Sounds serious, doesn't it? But it's also very, very funny (consider the mobile toilet, an Artificial Intelligence who only wants to do his job. And be loved for it, I think. And maybe follow you around, just in case--no, that is not indicative of the level of humor in the comic, though possibly indicative of mine).

Spacetrawler is also sweet and bittersweet.

The webcomic is for grown-ups, containing violence, cussing, sexuality amongst the stars (not explicit), some drinking, some heartbreak, some angst, some rollicking, some rampaging.

His art is often adorable. Even the more amoeba-like aliens are...kind of cute.

Christopher Baldwin's work appears often in MAD Magazine (here's a sample).

He's done other webcomics. His Little Dee is a delightful tale of a lost little girl adopted by a very civilized bear until she can be reunited with her folks. Trust me, you will love it. It's a storybook, sweet without saccharine, and sometimes takes a gentle swipe at our so-called real world.

Start from the beginning; these are real stories.

Wednesday, June 13, 2012

Mark Hamill Gives Good Villainy


I wish I'd gotten to see Mark Hamill onstage in Amadeus, but at least I've gotten to enjoy his voicework as the Joker in Batman:The Animated Series (you lucky gamers have gotten to hear him reprise the role in Batman: Arkham Asylum and Batman: Arkham City)

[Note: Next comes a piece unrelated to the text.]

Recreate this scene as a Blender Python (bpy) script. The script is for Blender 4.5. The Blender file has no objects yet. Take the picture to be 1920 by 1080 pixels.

He says he's done playing the Joker.

A moment of silence.

However, he has brought his talents to a new role in a new animated series on Disney XD called Motorcity.

I've fallen hard for Motorcity because of the animation which is just fantastic, a hot-rod and graffiti hallucination. The linework is alive with indie-comics grit, each moment crammed with detail, depth, and color. Here, lookit: Motorcity Animation Preview

The voice cast as a whole is great, worthy Mark Hamill's villain Abraham Kane...a big, bad man with a big voice full of verve and nuance.

Monday, June 11, 2012

Pep talkin'

The blank page is not an abyss. It's a vessel that deepens only as you fill it.

Let's try to keep that in mind, shall we?